Have you ever seen a rainbow? Or wondered why there are rainbows? Well, rainbows usually appear when there is a conjunction of sunshine and rain. Which means that rainbows form when it is raining in one portion of the sky while the sun is shining in another. If you have never seen a rainbow, it is an arch of seven bands of colour, starting from red, orange, yellow, green, blue, indigo, and violet. .

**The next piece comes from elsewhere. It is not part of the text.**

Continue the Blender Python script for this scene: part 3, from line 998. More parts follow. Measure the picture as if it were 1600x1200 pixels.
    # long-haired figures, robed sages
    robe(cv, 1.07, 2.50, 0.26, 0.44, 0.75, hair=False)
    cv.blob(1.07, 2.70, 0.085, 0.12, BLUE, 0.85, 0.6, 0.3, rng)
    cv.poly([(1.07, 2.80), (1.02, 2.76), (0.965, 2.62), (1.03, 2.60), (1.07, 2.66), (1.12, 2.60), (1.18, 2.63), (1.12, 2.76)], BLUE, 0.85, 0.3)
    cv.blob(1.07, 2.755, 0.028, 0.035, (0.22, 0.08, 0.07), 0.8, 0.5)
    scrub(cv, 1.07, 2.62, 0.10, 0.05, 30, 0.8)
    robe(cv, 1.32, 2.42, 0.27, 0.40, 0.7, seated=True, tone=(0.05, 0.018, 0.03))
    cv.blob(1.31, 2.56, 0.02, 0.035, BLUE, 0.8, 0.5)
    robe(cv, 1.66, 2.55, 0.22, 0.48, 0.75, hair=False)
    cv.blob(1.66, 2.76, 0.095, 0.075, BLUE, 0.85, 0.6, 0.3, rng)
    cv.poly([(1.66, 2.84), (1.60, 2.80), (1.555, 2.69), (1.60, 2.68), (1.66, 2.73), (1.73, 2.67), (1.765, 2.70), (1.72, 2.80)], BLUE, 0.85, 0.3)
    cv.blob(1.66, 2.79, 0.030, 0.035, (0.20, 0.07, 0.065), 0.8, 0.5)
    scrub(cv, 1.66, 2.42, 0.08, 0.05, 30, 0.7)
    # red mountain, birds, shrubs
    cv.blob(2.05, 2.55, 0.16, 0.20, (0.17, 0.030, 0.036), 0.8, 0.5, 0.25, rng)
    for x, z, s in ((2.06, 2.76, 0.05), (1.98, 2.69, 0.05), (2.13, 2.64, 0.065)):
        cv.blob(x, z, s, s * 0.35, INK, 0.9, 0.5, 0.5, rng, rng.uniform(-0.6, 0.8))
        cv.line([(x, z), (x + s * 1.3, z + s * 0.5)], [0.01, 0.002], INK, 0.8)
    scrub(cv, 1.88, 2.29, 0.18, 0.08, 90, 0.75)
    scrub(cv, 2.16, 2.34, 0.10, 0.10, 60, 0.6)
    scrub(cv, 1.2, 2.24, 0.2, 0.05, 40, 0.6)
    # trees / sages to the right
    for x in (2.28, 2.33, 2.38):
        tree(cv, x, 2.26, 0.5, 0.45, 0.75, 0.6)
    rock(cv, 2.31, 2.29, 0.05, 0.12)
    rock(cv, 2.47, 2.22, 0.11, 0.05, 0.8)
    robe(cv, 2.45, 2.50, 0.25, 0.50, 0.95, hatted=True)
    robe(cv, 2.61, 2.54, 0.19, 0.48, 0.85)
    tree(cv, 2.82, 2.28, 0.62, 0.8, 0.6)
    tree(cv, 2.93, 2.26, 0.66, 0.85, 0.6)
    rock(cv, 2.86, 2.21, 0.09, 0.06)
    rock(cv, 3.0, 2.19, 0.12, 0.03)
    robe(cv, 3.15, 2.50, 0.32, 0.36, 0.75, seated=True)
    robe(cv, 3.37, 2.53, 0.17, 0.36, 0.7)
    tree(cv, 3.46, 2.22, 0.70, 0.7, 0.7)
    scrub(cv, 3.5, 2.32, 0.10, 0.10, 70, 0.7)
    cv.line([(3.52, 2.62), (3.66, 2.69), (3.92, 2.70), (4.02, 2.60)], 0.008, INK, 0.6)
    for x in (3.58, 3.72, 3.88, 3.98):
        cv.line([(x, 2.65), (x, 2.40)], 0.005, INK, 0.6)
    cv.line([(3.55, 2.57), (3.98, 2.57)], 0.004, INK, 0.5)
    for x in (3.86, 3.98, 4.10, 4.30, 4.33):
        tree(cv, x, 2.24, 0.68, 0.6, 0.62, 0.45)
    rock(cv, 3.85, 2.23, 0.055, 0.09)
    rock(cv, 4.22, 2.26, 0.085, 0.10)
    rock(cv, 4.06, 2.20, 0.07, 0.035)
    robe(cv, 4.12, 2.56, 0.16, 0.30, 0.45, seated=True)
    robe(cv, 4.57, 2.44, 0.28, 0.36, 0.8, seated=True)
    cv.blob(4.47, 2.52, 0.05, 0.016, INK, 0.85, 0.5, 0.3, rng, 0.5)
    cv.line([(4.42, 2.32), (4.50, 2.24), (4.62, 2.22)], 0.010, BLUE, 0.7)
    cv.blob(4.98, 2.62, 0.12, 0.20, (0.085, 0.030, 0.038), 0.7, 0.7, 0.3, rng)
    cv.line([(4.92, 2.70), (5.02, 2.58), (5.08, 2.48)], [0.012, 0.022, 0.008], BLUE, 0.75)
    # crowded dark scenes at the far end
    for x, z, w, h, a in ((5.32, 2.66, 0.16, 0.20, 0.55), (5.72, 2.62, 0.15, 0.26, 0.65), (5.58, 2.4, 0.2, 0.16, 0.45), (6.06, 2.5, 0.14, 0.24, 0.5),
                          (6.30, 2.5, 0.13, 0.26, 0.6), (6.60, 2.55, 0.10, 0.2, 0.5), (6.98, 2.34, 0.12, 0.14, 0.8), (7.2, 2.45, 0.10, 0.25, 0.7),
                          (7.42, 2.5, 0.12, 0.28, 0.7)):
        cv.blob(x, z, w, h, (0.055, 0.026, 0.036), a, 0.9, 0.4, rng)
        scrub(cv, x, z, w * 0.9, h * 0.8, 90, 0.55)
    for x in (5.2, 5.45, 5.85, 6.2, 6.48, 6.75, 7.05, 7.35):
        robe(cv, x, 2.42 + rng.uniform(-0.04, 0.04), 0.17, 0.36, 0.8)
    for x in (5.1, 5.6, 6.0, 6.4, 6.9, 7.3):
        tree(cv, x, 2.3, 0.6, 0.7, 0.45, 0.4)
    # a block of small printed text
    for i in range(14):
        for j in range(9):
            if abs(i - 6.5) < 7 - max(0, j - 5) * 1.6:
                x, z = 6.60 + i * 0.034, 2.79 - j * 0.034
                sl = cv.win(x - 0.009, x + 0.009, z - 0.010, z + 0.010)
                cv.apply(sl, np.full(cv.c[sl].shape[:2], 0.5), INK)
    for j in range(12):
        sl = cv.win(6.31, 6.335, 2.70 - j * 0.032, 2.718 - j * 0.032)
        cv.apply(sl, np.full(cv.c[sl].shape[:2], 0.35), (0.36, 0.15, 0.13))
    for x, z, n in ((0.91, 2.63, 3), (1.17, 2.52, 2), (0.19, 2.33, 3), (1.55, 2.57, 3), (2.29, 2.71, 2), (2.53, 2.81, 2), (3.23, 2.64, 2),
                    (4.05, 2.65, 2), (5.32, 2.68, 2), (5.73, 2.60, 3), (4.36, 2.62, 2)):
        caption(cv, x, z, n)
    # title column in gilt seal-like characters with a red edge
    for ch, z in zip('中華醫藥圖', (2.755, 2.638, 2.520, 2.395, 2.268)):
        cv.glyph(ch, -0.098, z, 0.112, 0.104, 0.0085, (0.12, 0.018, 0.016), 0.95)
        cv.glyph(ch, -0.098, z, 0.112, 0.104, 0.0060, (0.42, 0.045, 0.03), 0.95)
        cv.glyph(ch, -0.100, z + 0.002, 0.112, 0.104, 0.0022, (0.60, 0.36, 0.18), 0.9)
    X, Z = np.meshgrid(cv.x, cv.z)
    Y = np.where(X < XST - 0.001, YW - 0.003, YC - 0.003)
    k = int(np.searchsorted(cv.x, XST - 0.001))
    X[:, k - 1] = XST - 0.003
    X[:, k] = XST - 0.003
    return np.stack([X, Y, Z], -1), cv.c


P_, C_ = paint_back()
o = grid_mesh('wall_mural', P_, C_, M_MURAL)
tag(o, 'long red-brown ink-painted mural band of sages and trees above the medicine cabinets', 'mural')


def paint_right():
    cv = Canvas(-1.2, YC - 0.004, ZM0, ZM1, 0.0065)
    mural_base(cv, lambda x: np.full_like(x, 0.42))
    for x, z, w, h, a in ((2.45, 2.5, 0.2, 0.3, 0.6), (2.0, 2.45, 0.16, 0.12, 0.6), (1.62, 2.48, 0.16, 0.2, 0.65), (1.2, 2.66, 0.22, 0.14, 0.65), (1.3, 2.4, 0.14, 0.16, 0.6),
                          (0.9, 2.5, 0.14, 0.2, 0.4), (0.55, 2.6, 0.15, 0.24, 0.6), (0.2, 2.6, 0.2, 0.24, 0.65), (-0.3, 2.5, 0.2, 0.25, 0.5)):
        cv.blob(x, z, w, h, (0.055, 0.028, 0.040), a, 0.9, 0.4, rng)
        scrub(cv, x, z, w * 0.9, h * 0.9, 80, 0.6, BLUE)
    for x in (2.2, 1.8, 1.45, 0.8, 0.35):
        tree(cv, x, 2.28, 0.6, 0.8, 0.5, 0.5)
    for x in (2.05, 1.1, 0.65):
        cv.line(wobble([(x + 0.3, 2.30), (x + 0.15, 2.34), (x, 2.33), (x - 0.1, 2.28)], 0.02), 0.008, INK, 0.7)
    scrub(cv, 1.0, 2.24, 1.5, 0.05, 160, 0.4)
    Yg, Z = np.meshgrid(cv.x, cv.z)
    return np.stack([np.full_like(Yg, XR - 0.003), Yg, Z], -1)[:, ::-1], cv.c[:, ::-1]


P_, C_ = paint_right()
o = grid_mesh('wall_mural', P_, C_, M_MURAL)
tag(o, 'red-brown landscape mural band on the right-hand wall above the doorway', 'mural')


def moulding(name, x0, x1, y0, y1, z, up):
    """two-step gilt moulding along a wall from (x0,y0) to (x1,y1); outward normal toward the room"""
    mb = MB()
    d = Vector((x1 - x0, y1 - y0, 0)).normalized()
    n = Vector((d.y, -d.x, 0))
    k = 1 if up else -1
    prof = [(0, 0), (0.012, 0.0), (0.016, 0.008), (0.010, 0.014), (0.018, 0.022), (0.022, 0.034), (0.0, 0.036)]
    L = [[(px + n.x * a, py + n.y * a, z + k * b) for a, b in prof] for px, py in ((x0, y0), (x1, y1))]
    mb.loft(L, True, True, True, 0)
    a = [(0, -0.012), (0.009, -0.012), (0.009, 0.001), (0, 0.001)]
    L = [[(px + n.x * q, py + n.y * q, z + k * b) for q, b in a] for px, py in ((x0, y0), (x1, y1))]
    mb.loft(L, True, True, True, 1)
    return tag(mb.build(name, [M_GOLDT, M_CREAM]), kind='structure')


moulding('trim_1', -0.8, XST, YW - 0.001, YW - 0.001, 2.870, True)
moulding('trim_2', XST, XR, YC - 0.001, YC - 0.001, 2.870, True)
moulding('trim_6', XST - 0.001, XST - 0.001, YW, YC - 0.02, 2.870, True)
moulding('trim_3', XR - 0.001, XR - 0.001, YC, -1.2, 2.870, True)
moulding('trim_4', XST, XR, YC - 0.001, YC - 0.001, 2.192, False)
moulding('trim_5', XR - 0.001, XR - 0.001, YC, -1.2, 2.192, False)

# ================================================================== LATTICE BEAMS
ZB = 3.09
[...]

If you have seen a rainbow, do you know how it is formed? The sun produces light, which is an electromagnetic radiation. It is not white like we think it is. It is actually seven colours, the colours of the rainbow. When light is passed through the two sides of a raindrop, it can be made to bend. The seven light frequencies are bent at different angles and are separated out. When the light is bending like this, it is called refraction. The different colours of the light spread out because of this refraction. The red light is bent the least and violet light the most, that's why the arch of the red light is the largest and the violet is the smallest. .
If you want to see a rainbow, the angle must be perfect so the sun will have to be behind you and the rainbow would appear in front. The centre of the circular arc of the rainbow is in the direction opposite the sun and the rain is in the direction of the rainbow. The direction exactly opposite the sun is called the antisolar point. Rainbows will always appear at that same angle from the antisolar point. If you are standing outside during the daytime, the antisolar point is marked by the shadow of your head. To see the light coming back from the raindrops, look 42 degrees away from that antisolar point. The angle of refraction is a fixed angle and will never change. .
The sunlight is refracted through drops of rain, which is why rainbows appear after or during rainfall. You wouldnt see a rainbow in the winter because the water droplets freeze into ice particles that do not produce a rainbow, but scatter light in other very interesting patterns.